Sports Direct just bought House of Fraser - but its Dublin store still hangs in the balance

The firm employs around 17,500 staff.

THE FUTURE OF House of Fraser’s Dublin outlet hangs in the balance after British group Sports Direct acquired the troubled department store’s UK assets.

In a statement to the London Stock Exchange, Sports Direct, which is majority owned by Newcastle United proprietor Mike Ashley, said it has snapped up House of Fraser for a cash consideration of £90 million.

It said it has acquired “all of the UK stores of House of Fraser”, the company brand and all of the stock in the business.

A spokesman for Sports Direct confirmed to Fora that the deal excludes the chain’s Dundrum Town Centre outlet, which casts doubt on the future of the Dublin outlet. The company also operates international outlets in Abu Dhabi and Nanjing, China.

Earlier today, House of Fraser – which was controlled by Chinese conglomerate Sanpower prior to the Sports Direct buyout - announced that it was planning to enter administration.

The 169-year-old firm, which has department stores dotted mostly across Britain and Ireland, currently employs about 17,500 staff. Some 6,000 jobs were previously on the chopping block in an overhaul that had been unveiled in June.

At the time, it said it was shutting 31 of its 59 stores.

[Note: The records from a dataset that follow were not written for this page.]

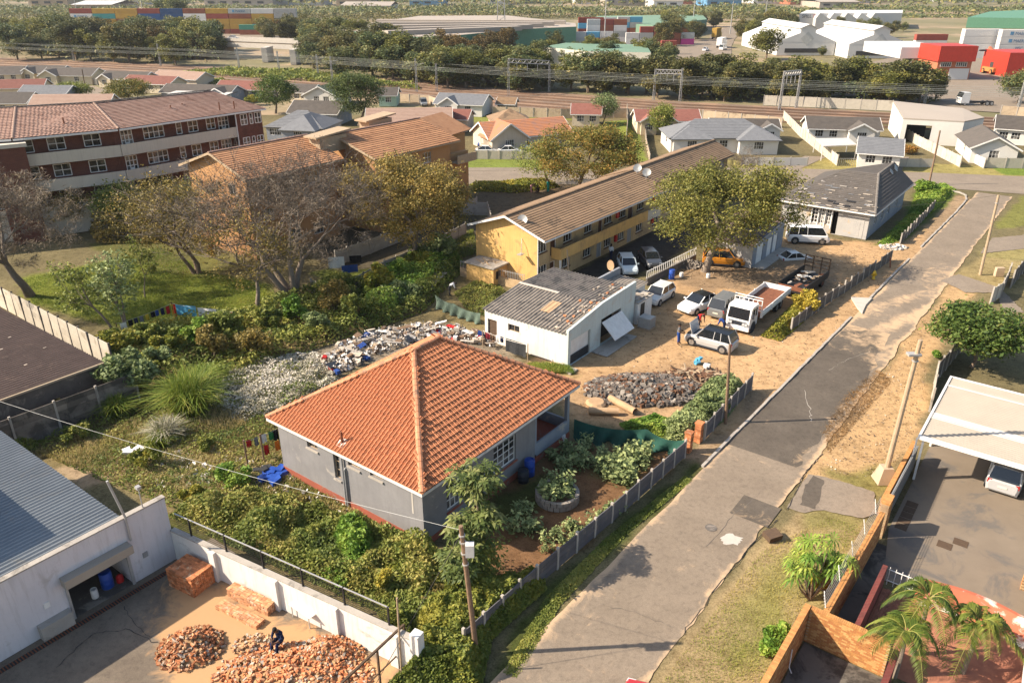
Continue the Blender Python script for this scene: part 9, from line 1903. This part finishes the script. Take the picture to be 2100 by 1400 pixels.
d=w2uv(G(1248,548,3.4)); t=T('satellite_dish','orange rusty satellite dish on the lean-to parapet','satellite dish',(d[0],33.22,3.0)); t.part('mast',MB().tube([(d[0],33.22,3.0),(d[0],33.22,3.4)],.03,6),'rust'); n=14; ring=[(d[0]-.05+k*.0-.06*r_,33.22+math.cos(6.283*k/n)*r_*.75,3.65+math.sin(6.283*k/n)*r_) for r_ in (.02,.28,.5) for k in range(n)]; t.part('reflector',MB().add(ring,[(i*n+k,i*n+(k+1)%n,(i+1)*n+(k+1)%n,(i+1)*n+k) for i in range(2) for k in range(n)]),'clay_pipe')
t=T('steel_palisade','low white steel railing on the retaining wall of the yellow flats','fence',(55,43.5)); ra_=G(945,565); rb_=G(1075,595); pa=w2uv(ra_); pb=w2uv(rb_); t.part('retaining_wall',MB().beam((pa[0],pa[1],.4),(pb[0],pb[1],.4),.2,.9),'plaster_tan')
for k in range(40): q=pa+(pb-pa)*k/39; t.part('bar',MB().beam((q[0],q[1],.85),(q[0],q[1],1.65),.035,.035),'galv')
t.part('rail',MB().beam((pa[0],pa[1],1.5),(pb[0],pb[1],1.5),.04,.04),'galv')
pa=w2uv(G(1325,585)); pb=w2uv(G(1425,535)); t=T('yard_railing','white railing on a low dark wall between the flats and the sandy yard','fence',(pa[0],pa[1])); t.part('low_wall',MB().beam((pa[0],pa[1],.35),(pb[0],pb[1],.35),.2,.75),'concrete_dark')
for k in range(26): q=pa+(pb-pa)*k/25; t.part('bar',MB().beam((q[0],q[1],.7),(q[0],q[1],1.5),.035,.035),'white_paint')
t.part('rail',MB().beam((pa[0],pa[1],1.4),(pb[0],pb[1],1.4),.05,.05),'white_paint')
q=w2uv(G(1022,720)); t=T('sheet_pile','stack of grey sheets and boards on the ground behind the shade net','sheets',(54,45.5)); 
for k in range(5): q=w2uv(G(880+k*4,592-k*3)); t.part('sheet',MB().obox((q[0],q[1],.5+.06*k),(.9,.2,.1),(-.2,.6,0),(0,0,.02)),'concrete')
a=w2uv(G(1500,560)); 
for x,y,lab in ((620,1275,'white folding table against the boundary wall beside the seated worker'),): q=w2uv(G(x,y)); t=T('folding_table',lab,'table',(q[0],q[1])); t.part('top',MB().obox((q[0]+.2,q[1],.72),(.3,0,0),(0,.75,0),(0,0,.02)),'white_paint'); [t.part('leg',MB().beam((q[0]+.2+a_*.25,q[1]+b_*.6,0),(q[0]+.2+a_*.25,q[1]+b_*.6,.7),.035,.035),'galv') for a_ in (-1,1) for b_ in (-1,1)]
# ---------------------------------------------------------------- haze
def haze():
    hz=link('haze',MB().box(-1500,-55,-1.2,1500,3000,45).mesh('haze'),'haze_air'); hz['kind']='stuff'
def _haze():
    m=bpy.data.materials.new('haze_air'); m.use_nodes=True; nt=m.node_tree; nt.nodes.clear(); out=nt.nodes.new('ShaderNodeOutputMaterial'); v=nt.nodes.new('ShaderNodeVolumePrincipled'); v.inputs['Color'].default_value=(.86,.91,1,1); v.inputs['Density'].default_value=.00008; v.inputs['Anisotropy'].default_value=.2; nt.links.new(v.outputs[0],out.inputs['Volume']); return m
_defs['haze_air']=_haze
haze()
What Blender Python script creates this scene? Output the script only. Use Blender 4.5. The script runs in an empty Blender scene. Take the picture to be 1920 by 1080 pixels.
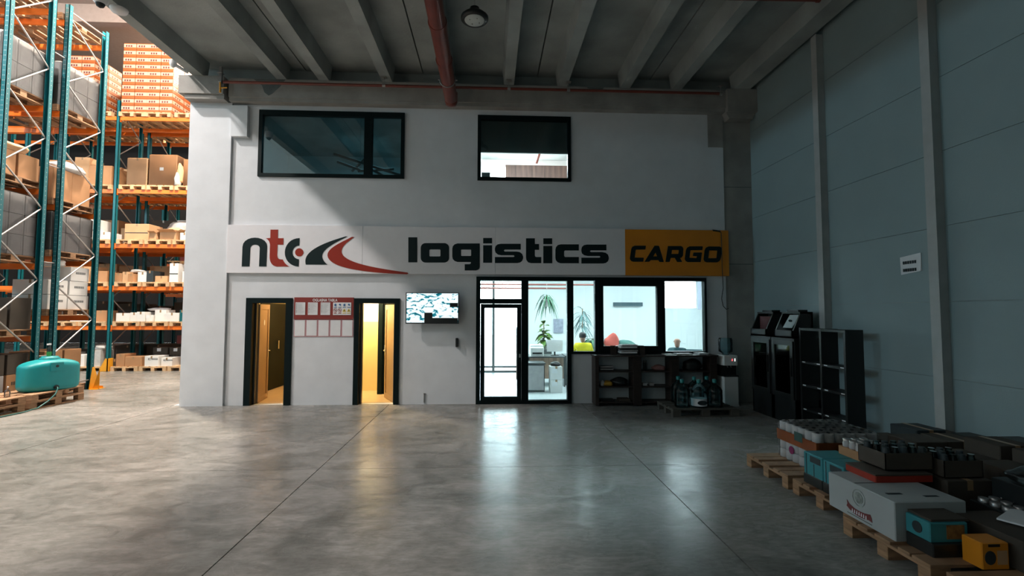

Its Dublin and Belfast units weren’t marked for closure at that stage.

DUNDRUM NEW SHOPPING CENTRES Leon Farrell / Photocall Ireland Ex-CEO John Coleman in Dublin (2005) Leon Farrell / Photocall Ireland / Photocall Ireland

Lost investment

House of Fraser revealed last week that it had lost a proposed investment from the Chinese owner of Hamleys and was looking for a new rescuer.

The group had announced a drastic restructuring after agreeing a 51% sale to China’s C.banner International Holdings, which already owns the London toy retailer Hamleys, for £70 million.

However, C.banner said a slump in its own share price had rendered the transaction “impracticable and inadvisable”, and it axed the deal.

UK-based retailers with large amounts of stores are suffering from fierce online competition from the likes of Amazon, while battling against discounting in big supermarket chains.

Bankrupt British budget chain Poundworld collapsed earlier this year with the loss of some 5,100 jobs.

It was announced yesterday that the Irish family that set up the pound shop chain in the Republic agreed to buy the remaining stores from the troubled retailer.

Meanwhile, thousands of jobs have also gone with the demise of clothing outlet Calvetron, Toys ‘R’ Us toy chain, Maplin electronics stores and Warren Evans bed manufacturers.